Nobel Laureate Wole Soyinka, Trump Critic, Reports American Visa Cancellation

The American administration has cancelled the visa for Wole Soyinka, the acclaimed Nigerian Nobel prize-winning author who has been outspoken about Trump since his earlier presidency, Soyinka disclosed on Tuesday.

“I want to assure the consulate … that I’m very satisfied with the revocation of my visa,” Soyinka, who was awarded the 1986 Nobel prize for literature, addressed a press briefing.

Soyinka formerly possessed permanent residency in the United States, though he destroyed his green card after Donald Trump’s first election in 2016.

Soyinka suggested that his recent statements comparing Trump to the Ugandan dictator Idi Amin might have caused offense and led to the US consulate’s decision.

Soyinka said earlier this year that the US consulate in Lagos had summoned him for an interview to reassess his visa, which he declared he would not attend.

According to a letter from the consulate sent to Soyinka, officials have revoked his visa, referencing American government regulations that allow “a consular officer, the secretary, or a department official to whom the secretary has delegated this authority … to revoke a nonimmigrant visa at any time, in his or her discretion”.

“This is a somewhat unusual love letter from an embassy,”

he lightheartedly commented while presenting the letter aloud to journalists in Lagos, Nigeria’s financial capital.
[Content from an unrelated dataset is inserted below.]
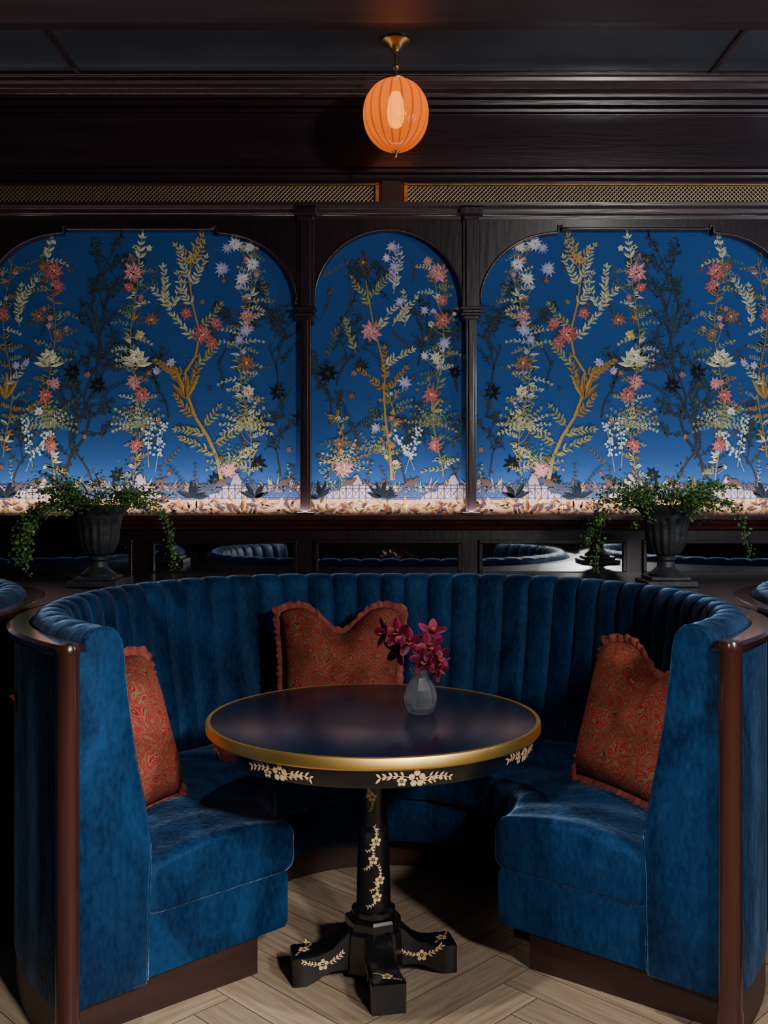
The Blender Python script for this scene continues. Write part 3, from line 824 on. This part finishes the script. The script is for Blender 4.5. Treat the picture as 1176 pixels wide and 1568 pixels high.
# ------------------------------------------------------------------ pillows
def pillow(loc,rot,w,h,T,chop,seed,sig=.36,taper=.06):
    e=empty('paisley_throw_pillow',loc); e.rotation_euler=rot
    n=36; V=[];F=[]; rp=random.Random(seed); ph=rp.uniform(0,6)
    def base(u,v):
        x=w/2*u*(1-.06*(1-v*v))*(1+taper*v); z=h/2*v*(1-.05*(1-u*u))
        f=max(0,(v+.6)/1.6)**1.6
        d=chop*exp(-(u/sig)**2)*f + .045*abs(u)**5*f
        return x, z-d
    for sgn in (-1,1):
        for j in range(n+1):
            for i in range(n+1):
                u=-1+2*i/n; v=-1+2*j/n
                x,z=base(u,v)
                t=T/2*((1-u**4)*(1-v**4))**.55
                t*=1-.55*exp(-(u/.22)**2)*max(0,v)**1.0*(chop>0)
                t+= .005*sin(9*u+ph)*sin(7*v+ph)*(1-u*u)*(1-v*v)
                V.append((x,sgn*t,z))
    m=(n+1)**2
    for s in (0,1):
        for j in range(n):
            for i in range(n):
                a=s*m+j*(n+1)+i; q=(a,a+1,a+n+2,a+n+1)
                F.append(q if s==0 else q[::-1])
    o=mk('cushion_body',V,F,PAIS,e,smooth=True,recalc=False)
    bm=bmesh.new(); bm.from_mesh(o.data); bmesh.ops.remove_doubles(bm,verts=bm.verts,dist=.0005); bmesh.ops.recalc_face_normals(bm,faces=bm.faces); bm.to_mesh(o.data); bm.free()
    per=[]; K=60
    for i in range(K): per.append((-1+2*i/K,-1,0,-1))
    for i in range(K): per.append((1,-1+2*i/K,1,0))
    for i in range(K): per.append((1-2*i/K,1,0,1))
    for i in range(K): per.append((-1,1-2*i/K,-1,0))
    V=[];F=[];n4=len(per)
    for i,(u,v,dx,dz) in enumerate(per):
        x,z=base(u,v); cu=abs(u)**8; cv=abs(v)**8
        ox=(u*cu if dx==0 else dx); oz=(v*cv if dz==0 else dz)
        wv=sin(i*1.9+ph)+.5*sin(i*.7)
        for k,(d,wa) in enumerate(((-.006,0),(.012,.3),(.028+.003*sin(i*1.3),1))):
            V.append((x+ox*d,.008*wv*wa,z+oz*d))
    for i in range(n4):
        j=(i+1)%n4
        for k in (0,1): F.append((i*3+k,j*3+k,j*3+k+1,i*3+k+1))
    r=mk('ruffle_trim',V,F,FRINGE,e,smooth=True); r.modifiers.new('s','SOLIDIFY').thickness=.003
    return e
pillow((-.178,4.06,.755),(radians(-14),0,radians(3)),.49,.50,.19,.115,1,.38,.04)
pillow((-.850,3.05,.69),(radians(-17),radians(-7),radians(58)),.46,.49,.26,.06,2)
pillow((.855,3.22,.71),(radians(-17),radians(5),radians(-56)),.49,.49,.25,.09,3)

# ------------------------------------------------------------------ urns with fern
def fern(loc,seed,trail):
    e=empty('potted_fern',loc); e.scale=(1.2,1.2,1.12)
    box('urn_plinth',-.088,.088,-.088,.088,0,.022,URN,e,.004)
    box('urn_plinth_step',-.07,.07,-.07,.07,.022,.036,URN,e,.004)
    fl=lambda a,z:(1+.035*cos(16*a)) if .115<z<.245 else 1
    lathe('urn_body',[(.001,.036),(.058,.036),(.06,.045),(.048,.055),(.032,.07),(.028,.09),(.036,.098),(.036,.106),(.030,.112),(.050,.122),(.064,.150),(.070,.18),(.072,.21),(.078,.24),(.083,.25),(.083,.262),(.090,.275),(.104,.290),(.106,.298),(.100,.302),(.085,.298),(.080,.285),(.001,.285)],URN,e,96,rf=fl)
    rr=random.Random(seed); V=[];F=[];C=[]; SV=[]
    def leaflet(p,d,r):
        d=d.normalized(); s_=d.cross(Vector((rr.uniform(-1,1),rr.uniform(-1,1),rr.uniform(-.3,1)))).normalized()
        k=len(V); t=rr.uniform(.5,1.35); c=(.09*t,.20*t,.04*t) if rr.random()<.85 else (.20*t,.30*t,.08*t)
        for (a,b_) in ((0,0),(.35,.42),(.8,.38),(1,0),(.8,-.38),(.35,-.42)):
            V.append(p+d*(a*r)+s_*(b_*r)); C.append(c)
        F.append(tuple(range(k,k+6)))
    for i in range(84):
        az=rr.uniform(0,2*pi); ln=rr.uniform(.12,.24); up=rr.uniform(.25,1.6); g=-.05
        tr=i<trail
        if tr:
            ln=rr.uniform(.30,.42); up=rr.uniform(.2,.5); az=rr.choice([pi+rr.uniform(-.4,.4)]*2+[rr.uniform(-.4,.4)])
        p=Vector((.06*cos(az),.06*sin(az),.29)); d=Vector((cos(az),sin(az),up)).normalized()
        n=int(ln/.010); pts=[p.copy()]
        for k in range(n):
            gg=g if not tr else (-.03 if k<11 else -.16)
            d=(d+Vector((rr.uniform(-.14,.14),rr.uniform(-.14,.14),gg))).normalized()
            q=p+d*.010
            if q.z<.06: break
            if q.y>.28: break
            p=q; pts.append(p.copy())
            if k>1 and not (tr and k<12 and k%3):
                for m_ in range(2+(k%2) if not tr else 4):
                    dd=(d+Vector((rr.uniform(-1.3,1.3),rr.uniform(-1.3,1.3),rr.uniform(-.9,.9))))
                    leaflet(p+dd.normalized()*rr.uniform(0,.024),dd,rr.uniform(.006,.013))
        if len(pts)>2: SV.append(pts)
    mk('fern_leaves',V,F,LEAFM,e,cols=C,recalc=False)
    sv=[];sf=[]
    for pts in SV:
        for a,b_ in zip(pts,pts[1:]):
            k=len(sv); o=Vector((.0009,0,.0009)); sv+= [a-o,b_-o,b_+o,a+o]; sf.append((k,k+1,k+2,k+3))
    mk('fern_stems',sv,sf,STEMM,e,recalc=False)
fern((-1.205,4.19,1.0665),1,10)
fern((1.190,4.19,1.0665),2,4)

# ------------------------------------------------------------------ pendant lamp
LP=(.052,4.37)
lm=empty('pendant_lamp',(LP[0],LP[1],0))
lathe('ceiling_canopy',[(.001,CEIL),(.062,CEIL),(.064,3.442),(.058,3.435),(.035,3.425),(.022,3.408),(.016,3.395),(.001,3.39)],AGEDBR,lm,48)
lathe('rod',[(.001,3.40),(.006,3.40),(.006,3.345),(.014,3.338),(.017,3.33),(.014,3.322),(.007,3.315),(.007,3.30),(.018,3.295),(.024,3.285),(.052,3.278),(.058,3.270),(.056,3.262),(.001,3.262)],AGEDBR,lm,48)
rib=lambda a,z:1+.038*abs(sin(9*a))**.6
gp=[]
for i in range(33):
    t=pi*(.13+.865*i/32); gp.append((max(.002,.140*sin(t)**.93*(1+.03*cos(t))),3.118+.158*cos(t)))
SH,nt,b,out=newmat('amber_opaline_glass')
tc=N(nt,'ShaderNodeTexCoord'); sp_=N(nt,'ShaderNodeSeparateXYZ'); nt.links.new(tc.outputs['Object'],sp_.inputs[0])
at=N(nt,'ShaderNodeMath',operation='ARCTAN2'); nt.links.new(sp_.outputs['Y'],at.inputs[0]); nt.links.new(sp_.outputs['X'],at.inputs[1])
m9=N(nt,'ShaderNodeMath',operation='MULTIPLY'); m9.inputs[1].default_value=9; nt.links.new(at.outputs[0],m9.inputs[0])
sn=N(nt,'ShaderNodeMath',operation='SINE'); nt.links.new(m9.outputs[0],sn.inputs[0])
ab=N(nt,'ShaderNodeMath',operation='ABSOLUTE'); nt.links.new(sn.outputs[0],ab.inputs[0])
cr=N(nt,'ShaderNodeValToRGB'); cr.color_ramp.elements[0].position=.04; cr.color_ramp.elements[0].color=(.50,.08,.006,1); cr.color_ramp.elements[1].position=.5; cr.color_ramp.elements[1].color=(.95,.30,.012,1)
nt.links.new(ab.outputs[0],cr.inputs[0])
tr=N(nt,'ShaderNodeBsdfTranslucent'); nt.links.new(cr.outputs[0],tr.inputs[0])
rf_=N(nt,'ShaderNodeBsdfTransparent'); rf_.inputs[0].default_value=(1,.55,.06,1)
m1=N(nt,'ShaderNodeMixShader'); m1.inputs[0].default_value=.16
nt.links.new(tr.outputs[0],m1.inputs[1]); nt.links.new(rf_.outputs[0],m1.inputs[2])
b.inputs['Base Color'].default_value=(.38,.085,.006,1); b.inputs['Roughness'].default_value=.15
m2=N(nt,'ShaderNodeMixShader'); m2.inputs[0].default_value=.35
nt.links.new(m1.outputs[0],m2.inputs[1]); nt.links.new(b.outputs[0],m2.inputs[2]); nt.links.new(m2.outputs[0],out.inputs[0])
lathe('ribbed_glass_globe',gp,SH,lm,180,rf=rib,deg=80)
BU,nt,b,out=newmat('warm_bulb')
b.inputs['Emission Color'].default_value=(1,.62,.10,1); b.inputs['Emission Strength'].default_value=13
b.inputs['Base Color'].default_value=(1,.8,.5,1)
lathe('bulb',[(.001,3.222),(.020,3.218),(.031,3.19),(.038,3.14),(.036,3.10),(.024,3.07),(.001,3.06)],BU,lm,32)
lathe('finial',[(.001,2.972),(.016,2.968),(.018,2.960),(.009,2.952),(.011,2.944),(.008,2.936),(.001,2.932)],AGEDBR,lm,32)

# ------------------------------------------------------------------ lights
def area(name,loc,target,size,energy,color=(1,1,1),sy=None,spread=None):
    l=bpy.data.lights.new(name,'AREA'); l.energy=energy; l.color=color; l.size=size
    if sy: l.shape='RECTANGLE'; l.size_y=sy
    if spread: l.spread=radians(spread)
    o=bpy.data.objects.new(name,l); o.location=loc
    d=Vector(target)-Vector(loc); o.rotation_euler=d.to_track_quat('-Z','Y').to_euler(); link(o); return o
def spot(name,loc,target,energy,deg,blend=.6,rad=.05,color=(1,.97,.94)):
    l=bpy.data.lights.new(name,'SPOT'); l.energy=energy; l.spot_size=radians(deg); l.spot_blend=blend; l.shadow_soft_size=rad; l.color=color
    o=bpy.data.objects.new(name,l); o.location=loc; o.rotation_euler=(Vector(target)-Vector(loc)).to_track_quat('-Z','Y').to_euler(); link(o); return o
area('key_light',(2.0,.1,2.45),(-.1,3.6,1.5),.3,88,(1,.97,.94))
spot('added_spot_left_bench',(1.15,-.3,2.2),(-.60,2.75,.38),480,25,.9,.12)  # unseen spot added to brighten the left end panel and seat
spot('added_spot_right_bench',(-.7,-.2,2.3),(.86,2.7,.42),270,21,.9,.12,(.95,.97,1))  # added narrow spot that lifts the right arm front, no real fixture
area('added_cornice_fill',(3.4,2.6,2.3),(1.8,4.8,3.4),.5,32,(.7,.82,1))  # invented cool light out of view, put in for cornice highlights
spot('added_top_spot',(-.1,1.75,3.35),(.08,2.75,.2),130,52,.7,.05,(1,.96,.9))  # unseen overhead spot added to light seat tops and front floor
l=area('led_ledge_strip',(0,4.818,wz(787)+.010),(0,4.875,3),8.8,60,(1,.89,.80),sy=.03)
l.rotation_euler=(radians(180-5),0,0)
w=bpy.data.worlds.new('World'); SC.world=w; w.use_nodes=True
w.node_tree.nodes['Background'].inputs[0].default_value=(.3,.45,.8,1); w.node_tree.nodes['Background'].inputs[1].default_value=.02

# ------------------------------------------------------------------ camera
cam=bpy.data.cameras.new('camera'); co=bpy.data.objects.new('camera',cam); link(co)
co.location=(0,0,1.45); co.rotation_euler=(radians(90),0,0)
cam.sensor_fit='VERTICAL'; cam.sensor_height=36; cam.lens=1520/1568*36; cam.shift_y=-27/1568; cam.clip_start=.05
SC.camera=co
He also told any organizations hoping to invite him to the United States “not to waste their time”.

“I have no visa. I am banned,” Soyinka said.

The US embassy in Abuja, the capital, said it could not comment on individual cases, citing confidentiality rules.

The present US administration has made visa revocations a hallmark of its wider crackdown on immigration, notably targeting university students who were outspoken about Palestinian rights.

Soyinka said he had recently compared Trump to Uganda’s Amin, something he remarked Trump “should be proud of”.

“Idi Amin was a man of global standing, a statesman, so when I called Donald Trump Idi Amin, I thought I was giving him praise,”

Soyinka commented. “He’s been conducting himself as a dictator.”

The 91-year-old playwright behind Death and the King’s Horseman has lectured at and been awarded honours top US universities including Harvard and Cornell.

His newest novel, Chronicles from the Land of the Happiest People on Earth, a critique about corruption in Nigeria, was published in 2021. Soyinka described the book as his “gift to Nigeria”.

In February, the Crucible theatre in Sheffield staged Death and the King’s Horseman.

Soyinka left the door open to entertaining an invitation to the United States should circumstances change, but stated: “I wouldn’t take the initiative myself because there’s nothing I’m looking for there. Nothing.”

He went on to denounce the increased arrests of undocumented immigrants in the country.

“This is not about me,” Soyinka said. “When we see people being arrested publicly – people being taken away and they are held for a month … old women, children being separated. So that’s really what worries me.”

The recent immigration crackdown has seen national guard troops deployed to US cities and citizens temporarily detained as part of aggressive raids, as well as the limiting of legal means of entry.